Si è conclusa alla fine di settembre l’azione popolare presentata al Tribunale di Perugia con la quale il Comitato Umbro Acqua Pubblica, attraverso una rappresentante, con il supporto di oltre mille firme di cittadini utenti, chiedeva la risoluzione del rapporto con Umbra Acque spa per inadempienza contrattuale dovuta alla mancata realizzazione degli investimenti e la mancata applicazione delle penali e delle sanzioni previste dalla Convenzione di gestione da parte dell’AURI, come si conviene in tutti i rapporti contrattuali con le imprese private.
Il Comitato chiedeva inoltre l’adeguamento delle tariffe in funzione degli investimenti non realizzati da umbra Acque spa e/o riproposti nei piani d’ambito successivi e la restituzione agli utenti della differenza della parte tariffaria pagata per quegli investimenti programmati e mai realizzati.
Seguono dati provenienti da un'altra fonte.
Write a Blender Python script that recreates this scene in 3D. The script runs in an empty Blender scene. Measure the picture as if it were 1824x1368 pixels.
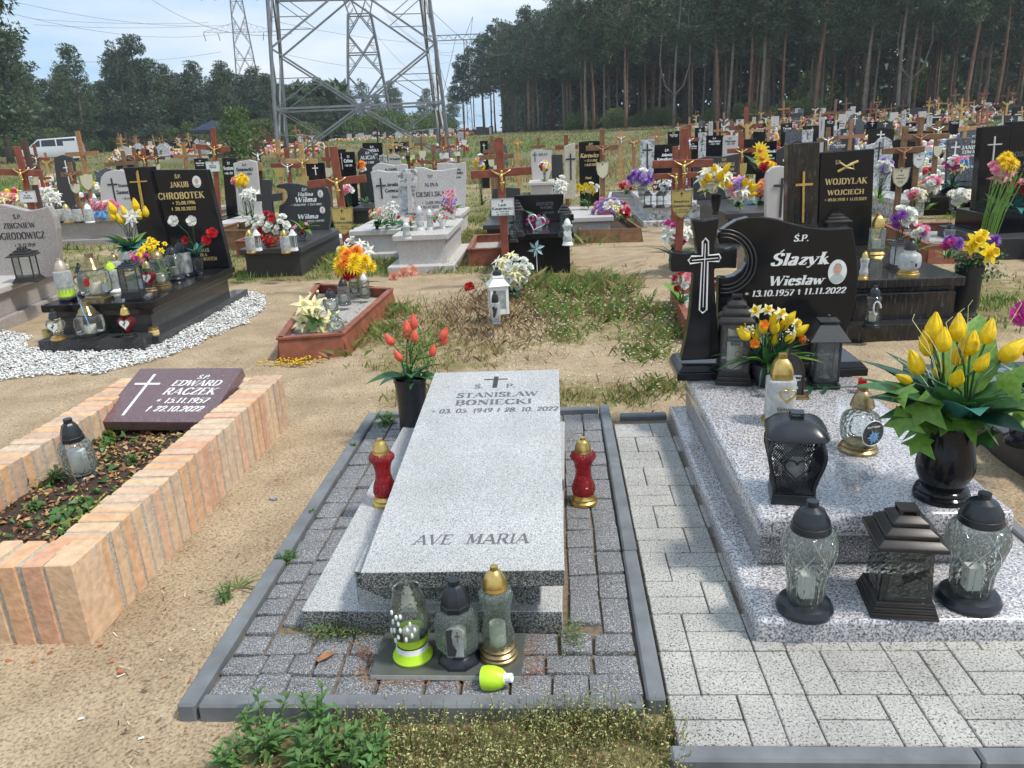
import bpy,bmesh,math,random
import numpy as np
from mathutils import Vector,Matrix,Euler
R = random.Random(7)
NR = np.random.RandomState(5)
SC = bpy.context.scene
COL = SC.collection
rad = math.radians

# ------------------------------------------------------------------ camera
FP = 1378.0                      # focal length in photo pixels (photo 1824 x 1368)
HC = 1.6                         # eye height, metres
_vy = np.array([76.,-456.,FP]); _nu = 199.
_nd = np.array([_nu,(FP * FP + 76. * _nu) / 456.,FP])
_Y = _vy / np.linalg.norm(_vy); _U = -_nd / np.linalg.norm(_nd); _X = np.cross(_Y,_U)
cam = bpy.data.cameras.new('camera'); camo = bpy.data.objects.new('camera',cam); COL.objects.link(camo)
_r = (_X[0],_Y[0],_U[0]); _d = (_X[1],_Y[1],_U[1]); _f = (_X[2],_Y[2],_U[2])
camo.matrix_world = Matrix(((_r[0],-_d[0],-_f[0],0),(_r[1],-_d[1],-_f[1],0),(_r[2],-_d[2],-_f[2],HC),(0,0,0,1)))
cam.sensor_width = 36; cam.lens = 36 * FP / 1824; cam.clip_start = 0.05; cam.clip_end = 3000
SC.camera = camo

# ------------------------------------------------------------------ sky, sun, exposure
SUN_EL,SUN_AZ = 58.,108.       # azimuth clockwise from +Y
w = bpy.data.worlds.new('World'); SC.world = w; w.use_nodes = True
nt = w.node_tree; nt.nodes.clear()
def _n(nt,t,**k):
    n = nt.nodes.new(t)
    for a,b in k.items():
        if a.startswith('i_'): n.inputs[a[2:].replace('_',' ')].default_value = b
        else: setattr(n,a,b)
    return n
sky = _n(nt,'ShaderNodeTexSky',sky_type='NISHITA',sun_disc=False,sun_elevation=rad(SUN_EL),sun_rotation=rad(SUN_AZ),air_density=1.0,dust_density=1.5,ozone_density=1.5)
tc = _n(nt,'ShaderNodeTexCoord'); mp = _n(nt,'ShaderNodeMapping'); mp.inputs['Scale'].default_value = (1,1,4.5)
no = _n(nt,'ShaderNodeTexNoise'); no.inputs['Scale'].default_value = 2.2; no.inputs['Detail'].default_value = 7; no.inputs['Roughness'].default_value = .55
cr = _n(nt,'ShaderNodeValToRGB'); cr.color_ramp.elements[0].position = .38; cr.color_ramp.elements[1].position = .66
mb_ = _n(nt,'ShaderNodeMixRGB'); mb_.inputs[0].default_value = .8; mb_.inputs[2].default_value = (3.5,5.5,7.7,1)
mx = _n(nt,'ShaderNodeMixRGB'); mx.inputs[2].default_value = (7.0,7.3,7.6,1)
bg = _n(nt,'ShaderNodeBackground'); bg.inputs[1].default_value = .10
out = _n(nt,'ShaderNodeOutputWorld')
L = nt.links.new
L(tc.outputs['Generated'],mp.inputs[0]); L(mp.outputs[0],no.inputs['Vector']); L(no.outputs[0],cr.inputs[0])
L(cr.outputs[0],mx.inputs[0]); L(sky.outputs[0],mb_.inputs[1]); L(mb_.outputs[0],mx.inputs[1]); L(mx.outputs[0],bg.inputs[0]); L(bg.outputs[0],out.inputs[0])
sl = bpy.data.lights.new('sun','SUN'); so = bpy.data.objects.new('sun',sl); COL.objects.link(so)
sl.energy = 2.6; sl.angle = rad(8); sl.color = (1,.95,.87)
_s = Vector((math.sin(rad(SUN_AZ)) * math.cos(rad(SUN_EL)),math.cos(rad(SUN_AZ)) * math.cos(rad(SUN_EL)),math.sin(rad(SUN_EL))))
so.rotation_euler = _s.to_track_quat('Z','Y').to_euler()
SC.view_settings.view_transform = 'Standard'; SC.view_settings.look = 'None'
SC.view_settings.exposure = 0.55; SC.view_settings.gamma = 1; SC.view_settings.use_curve_mapping = False
SC.render.engine = 'CYCLES'
SC.cycles.max_bounces = 8; SC.cycles.transparent_max_bounces = 16; SC.cycles.use_denoising = True
SC.cycles.diffuse_bounces = 3; SC.cycles.glossy_bounces = 3; SC.cycles.transmission_bounces = 6

# ------------------------------------------------------------------ geometry of the view, used to measure where things stand
def ray(px,py):
    r = np.array([px - 912.,py - 684.,FP]); return (r @ _X,r @ _Y,r @ _U)
def fbm(x,y,sc,seed=0,octv=3):
    x = np.asarray(x,float); y = np.asarray(y,float); o = np.zeros(np.broadcast(x,y).shape); a = 1.; tot = 0
    for k in range(octv):
        s = sc * 2 ** k; X = x * s + 17.3 * seed + k * 5.1; Y = y * s + 9.7 * seed - k * 3.3
        xi = np.floor(X); yi = np.floor(Y); fx = X - xi; fy = Y - yi; fx = fx * fx * (3 - 2 * fx); fy = fy * fy * (3 - 2 * fy)
        def h(a_,b_):
            v = np.sin(a_ * 127.1 + b_ * 311.7 + seed * 74.7) * 43758.5453; return v - np.floor(v)
        o = o + a * ((h(xi,yi) * (1 - fx) + h(xi + 1,yi) * fx) * (1 - fy) + (h(xi,yi + 1) * (1 - fx) + h(xi + 1,yi + 1) * fx) * fy)
        tot += a; a *= .5
    return o / tot
def sstep(a,b,x):
    t = np.clip((np.asarray(x,float) - a) / (b - a),0,1); return t * t * (3 - 2 * t)
def terr(x,y):                 # the lie of the land
    x = np.asarray(x,float); y = np.asarray(y,float)
    d = np.hypot(x,y)
    h = 1.25 * sstep(22,105,d) * sstep(-.2,.6,y / (d + 1e-6)) + .3 * sstep(-5,40,x) * sstep(25,90,d)
    h = h + .0 - .04
    m = ((x + .57) / .62) ** 2 + ((y - 7.5) / 1.2) ** 2
    h = h + .15 * np.exp(-m * 1.1)
    m = ((x - 1.25) / .6) ** 2 + ((y - 9.2) / 1.1) ** 2
    h = h + .12 * np.exp(-m * 1.2)
    return h
def th(x,y): return float(terr(x,y))
def G(px,py,z=None):          # photo point -> where it stands (terrain, or a level z)
    a,b,c = ray(px,py)
    if z is not None:
        t = (z - HC) / c; return Vector((a * t,b * t,z))
    zz = 0.
    for _ in range(40):
        if c > -1e-4: c = -1e-4
        t = (zz - HC) / c; nz = th(a * t,b * t); zz = zz * .4 + nz * .6
    return Vector((a * t,b * t,zz))
def ZP(px,py,Y):              # photo point seen in the vertical plane y = Y
    a,b,c = ray(px,py); t = Y / b; return a * t,HC + c * t

# ------------------------------------------------------------------ materials
MC = {}
def _mat(name):
    m = bpy.data.materials.new(name); m.use_nodes = True; nt = m.node_tree
    return m,nt,nt.nodes['Principled BSDF'],nt.nodes['Material Output']
def c4(c): return (c[0],c[1],c[2],1)
def hexc(h):
    h = h.lstrip('#'); r = [int(h[i:i + 2],16) / 255 for i in (0,2,4)]
    return tuple(v / 12.92 if v < .04045 else ((v + .055) / 1.055) ** 2.4 for v in r)
def mat(name,col,rough=.6,metal=0.,spec=.5,var=.12,scale=30.,bump=.0,island=.0,trans=0.,sss=0.,coat=0.):
    if name in MC: return MC[name]
    m,nt,b,o = _mat(name); L = nt.links.new
    b.inputs['Roughness'].default_value = rough; b.inputs['Metallic'].default_value = metal
    b.inputs['Specular IOR Level'].default_value = spec
    if coat: b.inputs['Coat Weight'].default_value = coat; b.inputs['Coat Roughness'].default_value = .05
    g = _n(nt,'ShaderNodeNewGeometry'); n = _n(nt,'ShaderNodeTexNoise'); n.inputs['Scale'].default_value = scale; n.inputs['Detail'].default_value = 5
    L(g.outputs['Position'],n.inputs['Vector'])
    mr = _n(nt,'ShaderNodeMapRange'); mr.inputs[1].default_value = .3; mr.inputs[2].default_value = .7; mr.inputs[3].default_value = 1 - var; mr.inputs[4].default_value = 1 + var
    L(n.outputs[0],mr.inputs[0]); hs = _n(nt,'ShaderNodeHueSaturation'); hs.inputs['Color'].default_value = c4(col); L(mr.outputs[0],hs.inputs['Value'])
    if island:
        oi = _n(nt,'ShaderNodeMath',operation='ADD')
        ob = _n(nt,'ShaderNodeObjectInfo'); L(ob.outputs['Random'],oi.inputs[0]); L(g.outputs['Random Per Island'],oi.inputs[1])
        fr = _n(nt,'ShaderNodeMath',operation='FRACT'); L(oi.outputs[0],fr.inputs[0])
        m2 = _n(nt,'ShaderNodeMapRange'); m2.inputs[3].default_value = 1 - island; m2.inputs[4].default_value = 1 + island; L(fr.outputs[0],m2.inputs[0])
        mm = _n(nt,'ShaderNodeMath',operation='MULTIPLY'); L(m2.outputs[0],mm.inputs[0]); L(mr.outputs[0],mm.inputs[1]); L(mm.outputs[0],hs.inputs['Value'])
        m3 = _n(nt,'ShaderNodeMapRange'); m3.inputs[3].default_value = .5 - island * .07; m3.inputs[4].default_value = .5 + island * .07; L(fr.outputs[0],m3.inputs[0]); L(m3.outputs[0],hs.inputs['Hue'])
    L(hs.outputs[0],b.inputs['Base Color'])
    if bump:
        bp = _n(nt,'ShaderNodeBump'); bp.inputs['Strength'].default_value = bump; bp.inputs['Distance'].default_value = .01; L(n.outputs[0],bp.inputs['Height']); L(bp.outputs[0],b.inputs['Normal'])
    if trans:
        t = _n(nt,'ShaderNodeBsdfTranslucent'); L(hs.outputs[0],t.inputs[0]); ms = _n(nt,'ShaderNodeMixShader'); ms.inputs[0].default_value = trans
        L(b.outputs[0],ms.inputs[1]); L(t.outputs[0],ms.inputs[2]); L(ms.outputs[0],o.inputs[0])
    MC[name] = m; return m
def granite(name,base,specks,scale=220.,rough=.35,cover=(.42,.62),big=.0,stain=.0,bump=0.,stretch=(1,1,1),coat=0.):
    """base colour with speckles: specks = [(colour, amount)], amount 0..1"""
    if name in MC: return MC[name]
    m,nt,b,o = _mat(name); L = nt.links.new; b.inputs['Roughness'].default_value = rough
    if coat: b.inputs['Coat Weight'].default_value = coat; b.inputs['Coat Roughness'].default_value = .03
    g = _n(nt,'ShaderNodeNewGeometry'); mp = _n(nt,'ShaderNodeMapping'); mp.inputs['Scale'].default_value = stretch; L(g.outputs['Position'],mp.inputs[0])
    cur = None
    rgb = _n(nt,'ShaderNodeRGB'); rgb.outputs[0].default_value = c4(base); cur = rgb.outputs[0]
    for i,(c,a) in enumerate(specks):
        n = _n(nt,'ShaderNodeTexNoise'); n.inputs['Scale'].default_value = scale * (1 + .37 * i); n.inputs['Detail'].default_value = 2.5; n.inputs['Roughness'].default_value = .6
        ad = _n(nt,'ShaderNodeVectorMath',operation='ADD'); ad.inputs[1].default_value = (3.1 * i,1.7 * i,9.3 * i); L(mp.outputs[0],ad.inputs[0]); L(ad.outputs[0],n.inputs['Vector'])
        t = .5 + (.5 - a) * .32
        mr = _n(nt,'ShaderNodeMapRange'); mr.inputs[1].default_value = t - .03; mr.inputs[2].default_value = t + .03; L(n.outputs[0],mr.inputs[0])
        mx = _n(nt,'ShaderNodeMixRGB'); mx.inputs[2].default_value = c4(c); L(mr.outputs[0],mx.inputs[0]); L(cur,mx.inputs[1]); cur = mx.outputs[0]
    if stain:
        n = _n(nt,'ShaderNodeTexNoise'); n.inputs['Scale'].default_value = 3.1; n.inputs['Detail'].default_value = 6; L(g.outputs['Position'],n.inputs['Vector'])
        mr = _n(nt,'ShaderNodeMapRange'); mr.inputs[1].default_value = .35; mr.inputs[2].default_value = .7; mr.inputs[3].default_value = 1; mr.inputs[4].default_value = 1 - stain; L(n.outputs[0],mr.inputs[0])
        mx = _n(nt,'ShaderNodeMixRGB',blend_type='MULTIPLY'); mx.inputs[0].default_value = 1; L(cur,mx.inputs[1]); L(mr.outputs[0],mx.inputs[2]); cur = mx.outputs[0]
    L(cur,b.inputs['Base Color'])
    if bump:
        n = _n(nt,'ShaderNodeTexNoise'); n.inputs['Scale'].default_value = scale * .8; n.inputs['Detail'].default_value = 4; L(g.outputs['Position'],n.inputs['Vector'])
        bp = _n(nt,'ShaderNodeBump'); bp.inputs['Strength'].default_value = bump; bp.inputs['Distance'].default_value = .003; L(n.outputs[0],bp.inputs['Height']); L(bp.outputs[0],b.inputs['Normal'])
    MC[name] = m; return m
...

Tutt’ora ci sembrano richieste del tutto legittime in un regime di privatizzazione del servizio idrico, affidato ad una impresa privata come Umbra Acque spa che ricordiamo è rappresentata per il 60% dai comuni ma con un socio privato per il 40% che è ACEA, quindi la multinazionale SUEZ e Caltagirone, socio privato che controlla l’amministrazione attraverso l’Amministratore delegato ed i poteri particolari riconosciuti dallo Statuto al Consiglio d’Amministrazione.
Il Tribunale di Perugia non si è espresso nel merito della gestione, ma nonostante abbia riconosciuto la corretta esposizione degli “inadempimenti, richiamando le convenzioni e gli obblighi ivi previsti, nonché dando conto di tutte le informazioni in suo possesso da cui emergerebbero le violazioni.” e la legittimità delle richieste presentate dal comitato, ha invece riconosciuto che non c’è stata inerzia da parte dell’AURI che ha sanato tali inadempienze riconoscendo maggiori costi operativi sulle tariffe.
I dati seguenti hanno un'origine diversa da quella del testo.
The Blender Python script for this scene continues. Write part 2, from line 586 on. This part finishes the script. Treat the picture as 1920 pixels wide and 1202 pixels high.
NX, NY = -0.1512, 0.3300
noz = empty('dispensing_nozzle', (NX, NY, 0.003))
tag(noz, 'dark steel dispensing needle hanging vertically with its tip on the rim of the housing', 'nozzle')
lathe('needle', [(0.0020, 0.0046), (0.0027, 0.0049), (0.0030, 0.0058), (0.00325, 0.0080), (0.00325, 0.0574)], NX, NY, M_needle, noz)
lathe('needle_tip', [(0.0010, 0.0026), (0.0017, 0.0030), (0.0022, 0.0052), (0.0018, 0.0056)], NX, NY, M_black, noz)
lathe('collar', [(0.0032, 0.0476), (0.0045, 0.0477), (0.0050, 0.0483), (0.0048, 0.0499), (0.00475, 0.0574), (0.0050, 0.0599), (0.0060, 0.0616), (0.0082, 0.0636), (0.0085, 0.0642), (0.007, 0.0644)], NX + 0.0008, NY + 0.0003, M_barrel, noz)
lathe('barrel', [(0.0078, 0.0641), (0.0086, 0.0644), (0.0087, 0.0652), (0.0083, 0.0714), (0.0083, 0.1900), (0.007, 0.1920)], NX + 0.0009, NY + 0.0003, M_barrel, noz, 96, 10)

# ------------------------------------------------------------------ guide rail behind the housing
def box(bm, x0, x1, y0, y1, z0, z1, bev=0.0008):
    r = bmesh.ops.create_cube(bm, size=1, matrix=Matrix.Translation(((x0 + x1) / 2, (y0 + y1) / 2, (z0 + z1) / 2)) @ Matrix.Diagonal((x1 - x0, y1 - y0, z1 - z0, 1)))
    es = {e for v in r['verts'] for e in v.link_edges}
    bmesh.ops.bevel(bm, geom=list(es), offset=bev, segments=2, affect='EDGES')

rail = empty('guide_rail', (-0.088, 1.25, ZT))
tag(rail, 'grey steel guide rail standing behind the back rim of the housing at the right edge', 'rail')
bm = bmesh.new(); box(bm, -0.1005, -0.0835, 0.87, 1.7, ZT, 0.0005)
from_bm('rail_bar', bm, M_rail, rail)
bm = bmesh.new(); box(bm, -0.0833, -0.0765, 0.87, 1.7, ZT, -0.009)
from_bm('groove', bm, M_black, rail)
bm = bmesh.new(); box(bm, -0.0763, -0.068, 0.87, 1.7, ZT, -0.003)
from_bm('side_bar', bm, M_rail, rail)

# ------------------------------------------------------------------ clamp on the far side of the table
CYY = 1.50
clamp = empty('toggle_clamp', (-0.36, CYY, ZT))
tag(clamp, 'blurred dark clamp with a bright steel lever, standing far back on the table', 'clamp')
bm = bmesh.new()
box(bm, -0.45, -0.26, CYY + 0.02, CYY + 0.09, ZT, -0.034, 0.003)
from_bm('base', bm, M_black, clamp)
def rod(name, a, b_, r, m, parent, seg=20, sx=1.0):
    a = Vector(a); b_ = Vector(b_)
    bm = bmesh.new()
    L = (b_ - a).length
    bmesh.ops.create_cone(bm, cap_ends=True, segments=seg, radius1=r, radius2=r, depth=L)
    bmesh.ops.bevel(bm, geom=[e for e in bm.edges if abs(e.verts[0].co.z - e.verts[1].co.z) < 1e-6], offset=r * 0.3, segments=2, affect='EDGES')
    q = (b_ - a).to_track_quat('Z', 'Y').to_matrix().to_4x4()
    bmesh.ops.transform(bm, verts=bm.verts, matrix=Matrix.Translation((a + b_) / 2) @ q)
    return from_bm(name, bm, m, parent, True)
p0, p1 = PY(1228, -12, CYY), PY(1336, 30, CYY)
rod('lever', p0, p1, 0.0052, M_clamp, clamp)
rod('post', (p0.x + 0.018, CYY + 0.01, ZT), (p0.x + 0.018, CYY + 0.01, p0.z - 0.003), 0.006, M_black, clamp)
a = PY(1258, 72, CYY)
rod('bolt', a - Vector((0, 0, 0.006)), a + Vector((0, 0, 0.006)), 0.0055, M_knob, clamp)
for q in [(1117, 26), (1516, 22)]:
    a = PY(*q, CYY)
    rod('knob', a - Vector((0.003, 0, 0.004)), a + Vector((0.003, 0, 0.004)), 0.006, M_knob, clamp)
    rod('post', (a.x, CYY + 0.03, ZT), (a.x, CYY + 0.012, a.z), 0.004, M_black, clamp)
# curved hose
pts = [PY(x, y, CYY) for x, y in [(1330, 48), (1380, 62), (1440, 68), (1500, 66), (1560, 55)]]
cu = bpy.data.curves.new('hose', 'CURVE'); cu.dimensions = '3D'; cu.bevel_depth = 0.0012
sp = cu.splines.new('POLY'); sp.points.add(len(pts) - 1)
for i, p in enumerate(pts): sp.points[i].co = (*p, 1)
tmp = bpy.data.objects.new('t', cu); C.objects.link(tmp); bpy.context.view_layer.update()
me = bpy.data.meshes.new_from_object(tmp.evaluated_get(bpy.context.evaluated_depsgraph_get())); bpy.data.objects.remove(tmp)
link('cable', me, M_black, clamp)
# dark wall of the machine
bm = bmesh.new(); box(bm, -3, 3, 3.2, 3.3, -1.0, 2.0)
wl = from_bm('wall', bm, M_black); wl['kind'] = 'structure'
L’AURI e il Comune di Perugia (precedente amministrazione) infatti, che potevano non intervenire nel procedimento, si sono costituiti, ovviamente, non dalla parte dei cittadini che li hanno eletti e per la tutela della risorsa e del servizio idrico, presupposto del diritto all’accesso all’acqua, ma dalla parte di Umbra Acque spa, delle multinazionali che rappresenta e dei sempre maggiori profitti che traggono dalla gestione (vedi gli utili di Umbra Acque negli ultimi anni, € 7,8 milioni nel 2023; € 9,3 milioni nel 2022)
Quindi ai cittadini e all’ambiente spetta non solo il danno, ma anche la beffa!
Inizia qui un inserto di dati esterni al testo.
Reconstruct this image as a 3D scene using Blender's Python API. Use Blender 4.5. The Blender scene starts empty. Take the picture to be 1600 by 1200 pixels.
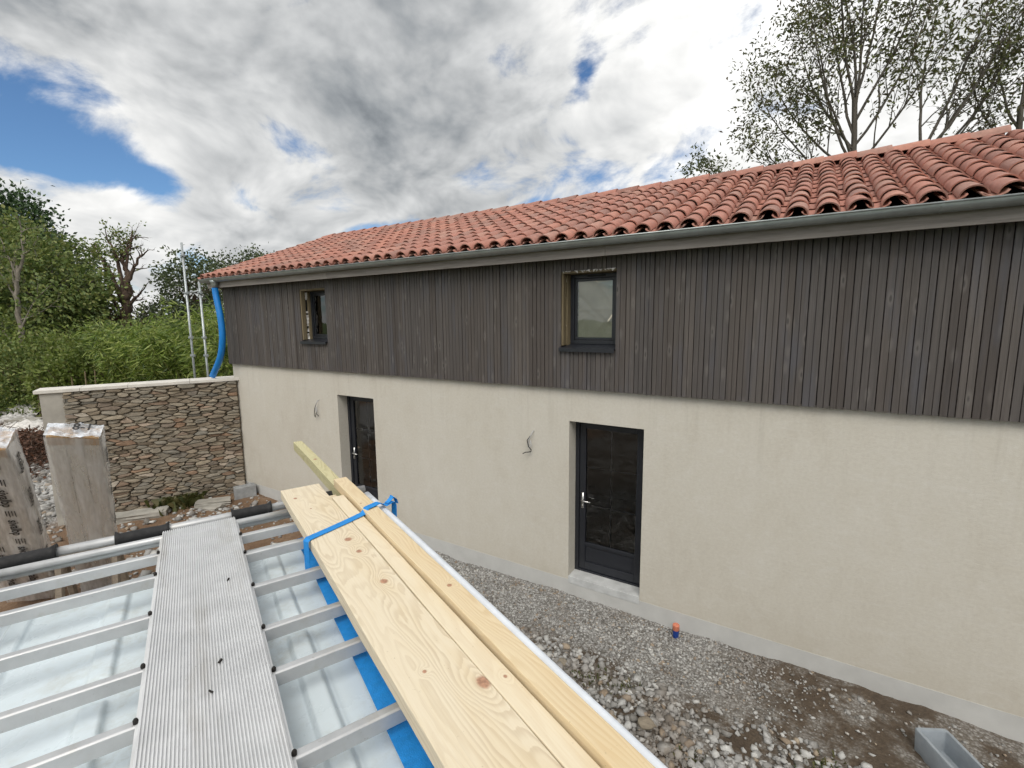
import bpy, bmesh, math, random
import numpy as np
from mathutils import Vector, Matrix, Quaternion

random.seed(7)
RNG = np.random.default_rng(11)
scene = bpy.context.scene
COL = scene.collection
R = math.radians

# ------------------------------------------------------------------ camera
cam_d = bpy.data.cameras.new('camera')
cam_d.sensor_width = 36.0
cam_d.lens = 738.52 / 1600 * 36.0
cam_d.clip_start = 0.05
cam_d.clip_end = 3000
cam = bpy.data.objects.new('camera', cam_d)
COL.objects.link(cam)
CAM = Vector((0.0, -5.5154, 3.5143))
_r = Vector((0.85031972, 0.52617397, -0.00986612))
_u = Vector((-0.06271488, 0.11992811, 0.99079972))
_f = Vector((-0.52251624, 0.84187779, -0.13497617))
cam.matrix_world = Matrix(((_r.x, _u.x, -_f.x, CAM.x), (_r.y, _u.y, -_f.y, CAM.y), (_r.z, _u.z, -_f.z, CAM.z), (0, 0, 0, 1)))
scene.camera = cam

# ------------------------------------------------------------------ light and sky
SUN_EL, SUN_AZ = R(50), R(153)       # azimuth clockwise from +Y: veiled sun behind the camera, to the right
EXPOSURE = 0.58
scene.view_settings.view_transform = 'Standard'
scene.view_settings.look = 'None'
scene.view_settings.exposure = EXPOSURE
scene.view_settings.gamma = 1.0
scene.cycles.use_denoising = True
scene.cycles.use_adaptive_sampling = True
scene.cycles.adaptive_threshold = 0.03
scene.cycles.max_bounces = 6
scene.cycles.diffuse_bounces = 3
scene.cycles.transparent_max_bounces = 16
scene.cycles.caustics_reflective = False
scene.cycles.caustics_refractive = False

sun_d = bpy.data.lights.new('sun', 'SUN')
sun_d.energy = 1.3
sun_d.angle = R(34)
sun_d.color = (1.0, 0.95, 0.87)
sun = bpy.data.objects.new('sun', sun_d)
COL.objects.link(sun)
_s = Vector((math.sin(SUN_AZ) * math.cos(SUN_EL), math.cos(SUN_AZ) * math.cos(SUN_EL), math.sin(SUN_EL)))
sun.rotation_euler = _s.to_track_quat('Z', 'Y').to_euler()
sun.location = (7, -14, 20)


class NT:
    """small helper for node trees"""
    def __init__(self, tree):
        self.t = tree

    def n(self, kind, **kw):
        nd = self.t.nodes.new(kind)
        for k, v in kw.items():
            if k.startswith('i_'):
                key = k[2:]
                key = int(key) if key.isdigit() else key
                self.set(nd.inputs[key], v)
            else:
                setattr(nd, k, v)
        return nd

    def set(self, sock, v):
        if isinstance(v, bpy.types.NodeSocket):
            self.t.links.new(v, sock)
        elif isinstance(v, (tuple, list)) and len(v) == 3 and sock.type == 'RGBA':
            sock.default_value = (*v, 1)
        else:
            sock.default_value = v

    def math(self, op, a, b=0.0, c=None, clamp=False):
        nd = self.t.nodes.new('ShaderNodeMath')
        nd.operation = op
        nd.use_clamp = clamp
        self.set(nd.inputs[0], a)
        self.set(nd.inputs[1], b)
        if c is not None:
            self.set(nd.inputs[2], c)
        return nd.outputs[0]

    def vmath(self, op, a, b=None, scale=None):
        nd = self.t.nodes.new('ShaderNodeVectorMath')
        nd.operation = op
        self.set(nd.inputs[0], a)
        if b is not None:
            self.set(nd.inputs[1], b)
        if scale is not None:
            self.set(nd.inputs['Scale'], scale)
        return nd.outputs['Value'] if op in ('DOT_PRODUCT', 'LENGTH', 'DISTANCE') else nd.outputs[0]

    def noise(self, vec, scale, detail=4, rough=0.55, dist=0.0, out='Fac', dim='3D'):
        nd = self.n('ShaderNodeTexNoise', noise_dimensions=dim)
        if vec is not None:
            self.set(nd.inputs['Vector'], vec)
        nd.inputs['Scale'].default_value = scale
        nd.inputs['Detail'].default_value = detail
        nd.inputs['Roughness'].default_value = rough
        nd.inputs['Distortion'].default_value = dist
        return nd.outputs[out]

    def ramp(self, fac, stops, interp='LINEAR'):
        nd = self.n('ShaderNodeValToRGB')
        nd.color_ramp.interpolation = interp
        els = nd.color_ramp.elements
        while len(els) < len(stops):
            els.new(0.5)
        for e, (p, c) in zip(els, stops):
            e.position = p
            e.color = (*c, 1) if isinstance(c, tuple) else (c, c, c, 1)
        self.set(nd.inputs[0], fac)
        return nd.outputs[0]

    def smooth(self, v, lo, hi, t0=0.0, t1=1.0):
        nd = self.n('ShaderNodeMapRange', interpolation_type='SMOOTHSTEP')
        for i, x in enumerate((v, lo, hi, t0, t1)):
            self.set(nd.inputs[i], x)
        return nd.outputs[0]

    def mix(self, fac, a, b, mode='MIX'):
        nd = self.n('ShaderNodeMix', data_type='RGBA', blend_type=mode)
        self.set(nd.inputs[0], fac)
        self.set(nd.inputs[6], a)
        self.set(nd.inputs[7], b)
        return nd.outputs[2]

    def mapping(self, vec, scale=(1, 1, 1), loc=(0, 0, 0), rot=(0, 0, 0)):
        nd = self.n('ShaderNodeMapping')
        self.set(nd.inputs['Vector'], vec)
        nd.inputs['Scale'].default_value = scale
        nd.inputs['Location'].default_value = loc
        nd.inputs['Rotation'].default_value = rot
        return nd.outputs[0]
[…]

Infatti non solo subiscono il danno di mancati investimenti in termini di perdite delle reti, depurazione e qualità delle acque, ma devono anche coprirne i costi con gli aumenti tariffari.
La conclusione della vicenda non è una novità: la tutela del diritto fondamenta all’accesso all’acqua e la tutela dell’ambiente non si possono ottenere con l’intervento dei privati che hanno come unico scopo il profitto ma solo con una gestione pubblica e partecipata da cittadini e utenti.